* [Exercise requirements]: Identify the lines containing the word "scene". Copy each one.

* [Dataset extract]:
========================

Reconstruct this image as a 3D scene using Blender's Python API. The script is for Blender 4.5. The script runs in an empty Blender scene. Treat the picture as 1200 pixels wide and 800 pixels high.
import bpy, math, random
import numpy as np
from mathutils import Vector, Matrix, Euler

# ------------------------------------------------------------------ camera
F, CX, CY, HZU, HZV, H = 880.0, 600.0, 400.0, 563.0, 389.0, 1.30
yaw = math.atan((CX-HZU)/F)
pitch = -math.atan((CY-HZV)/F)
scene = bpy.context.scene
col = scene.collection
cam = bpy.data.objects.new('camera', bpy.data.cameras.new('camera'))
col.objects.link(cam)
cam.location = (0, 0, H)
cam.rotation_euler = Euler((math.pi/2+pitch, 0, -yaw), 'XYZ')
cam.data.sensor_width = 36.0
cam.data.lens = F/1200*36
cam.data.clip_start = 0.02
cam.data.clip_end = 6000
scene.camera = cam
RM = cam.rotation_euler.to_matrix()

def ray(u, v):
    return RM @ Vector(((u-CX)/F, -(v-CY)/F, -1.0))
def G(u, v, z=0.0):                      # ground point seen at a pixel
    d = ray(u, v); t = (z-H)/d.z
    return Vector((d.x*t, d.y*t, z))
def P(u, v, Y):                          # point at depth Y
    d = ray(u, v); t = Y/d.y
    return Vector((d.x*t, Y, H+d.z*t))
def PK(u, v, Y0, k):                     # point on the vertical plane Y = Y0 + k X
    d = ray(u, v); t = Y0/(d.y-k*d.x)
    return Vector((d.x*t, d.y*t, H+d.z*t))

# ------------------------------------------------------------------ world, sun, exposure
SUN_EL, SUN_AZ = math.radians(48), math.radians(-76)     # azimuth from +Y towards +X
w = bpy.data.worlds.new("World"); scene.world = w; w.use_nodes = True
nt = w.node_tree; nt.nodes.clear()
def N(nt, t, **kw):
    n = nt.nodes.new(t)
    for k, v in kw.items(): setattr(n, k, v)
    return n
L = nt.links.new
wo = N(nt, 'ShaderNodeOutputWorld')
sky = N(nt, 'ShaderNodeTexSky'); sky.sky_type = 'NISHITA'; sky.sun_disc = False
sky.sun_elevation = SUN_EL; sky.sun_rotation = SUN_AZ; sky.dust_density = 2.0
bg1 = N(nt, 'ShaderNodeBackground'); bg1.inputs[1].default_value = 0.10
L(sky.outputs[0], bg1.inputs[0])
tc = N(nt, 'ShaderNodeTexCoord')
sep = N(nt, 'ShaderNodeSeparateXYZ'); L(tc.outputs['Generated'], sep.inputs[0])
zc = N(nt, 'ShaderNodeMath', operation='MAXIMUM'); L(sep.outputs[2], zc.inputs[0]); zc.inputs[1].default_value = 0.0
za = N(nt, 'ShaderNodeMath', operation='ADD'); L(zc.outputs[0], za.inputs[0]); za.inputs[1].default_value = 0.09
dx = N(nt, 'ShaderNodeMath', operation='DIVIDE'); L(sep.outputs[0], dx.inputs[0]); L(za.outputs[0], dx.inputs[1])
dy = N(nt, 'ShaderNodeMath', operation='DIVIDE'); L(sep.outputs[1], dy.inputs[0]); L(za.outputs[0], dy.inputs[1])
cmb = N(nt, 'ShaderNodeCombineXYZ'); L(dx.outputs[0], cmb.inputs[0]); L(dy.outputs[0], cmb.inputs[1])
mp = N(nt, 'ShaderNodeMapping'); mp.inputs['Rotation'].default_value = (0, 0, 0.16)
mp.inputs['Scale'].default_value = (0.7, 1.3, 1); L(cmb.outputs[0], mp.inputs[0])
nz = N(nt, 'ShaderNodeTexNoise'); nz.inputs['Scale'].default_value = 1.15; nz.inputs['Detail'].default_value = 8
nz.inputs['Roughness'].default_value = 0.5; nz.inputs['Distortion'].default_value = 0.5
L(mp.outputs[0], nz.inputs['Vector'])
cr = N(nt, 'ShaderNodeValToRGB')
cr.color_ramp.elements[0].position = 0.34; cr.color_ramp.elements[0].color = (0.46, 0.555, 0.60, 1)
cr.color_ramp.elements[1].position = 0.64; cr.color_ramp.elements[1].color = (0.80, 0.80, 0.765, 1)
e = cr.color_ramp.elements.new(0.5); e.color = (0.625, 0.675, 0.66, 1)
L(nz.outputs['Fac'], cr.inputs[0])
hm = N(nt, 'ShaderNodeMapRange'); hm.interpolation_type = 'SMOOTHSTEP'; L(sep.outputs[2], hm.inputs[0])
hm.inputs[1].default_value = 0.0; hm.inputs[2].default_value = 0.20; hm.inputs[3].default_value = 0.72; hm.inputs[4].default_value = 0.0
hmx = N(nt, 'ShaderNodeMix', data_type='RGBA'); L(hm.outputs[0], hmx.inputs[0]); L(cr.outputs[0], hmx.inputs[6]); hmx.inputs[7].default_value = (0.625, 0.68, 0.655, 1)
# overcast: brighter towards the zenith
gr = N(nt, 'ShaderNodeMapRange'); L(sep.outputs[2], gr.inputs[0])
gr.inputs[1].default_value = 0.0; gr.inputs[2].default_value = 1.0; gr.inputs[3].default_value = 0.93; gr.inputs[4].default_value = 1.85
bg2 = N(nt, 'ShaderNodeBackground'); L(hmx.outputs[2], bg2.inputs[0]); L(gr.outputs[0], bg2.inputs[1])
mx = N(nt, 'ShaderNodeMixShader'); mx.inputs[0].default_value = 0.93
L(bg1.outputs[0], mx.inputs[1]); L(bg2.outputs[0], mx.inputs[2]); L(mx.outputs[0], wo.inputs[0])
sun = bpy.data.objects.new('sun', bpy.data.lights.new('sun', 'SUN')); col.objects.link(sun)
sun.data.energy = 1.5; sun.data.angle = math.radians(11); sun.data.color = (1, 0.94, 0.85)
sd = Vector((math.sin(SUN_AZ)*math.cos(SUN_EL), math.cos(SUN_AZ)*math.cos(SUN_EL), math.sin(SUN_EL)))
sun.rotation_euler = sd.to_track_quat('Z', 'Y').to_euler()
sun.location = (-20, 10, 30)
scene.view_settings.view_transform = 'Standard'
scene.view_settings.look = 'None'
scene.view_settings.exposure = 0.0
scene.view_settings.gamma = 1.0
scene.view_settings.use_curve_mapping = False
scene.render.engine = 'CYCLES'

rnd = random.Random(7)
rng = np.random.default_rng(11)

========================

* [Full response]:
Reconstruct this image as a 3D scene using Blender's Python API. The script is for Blender 4.5. The script runs in an empty Blender scene. Treat the picture as 1200 pixels wide and 800 pixels high.
scene = bpy.context.scene
col = scene.collection
scene.camera = cam
w = bpy.data.worlds.new("World"); scene.world = w; w.use_nodes = True
scene.view_settings.view_transform = 'Standard'
scene.view_settings.look = 'None'
scene.view_settings.exposure = 0.0
scene.view_settings.gamma = 1.0
scene.view_settings.use_curve_mapping = False
scene.render.engine = 'CYCLES'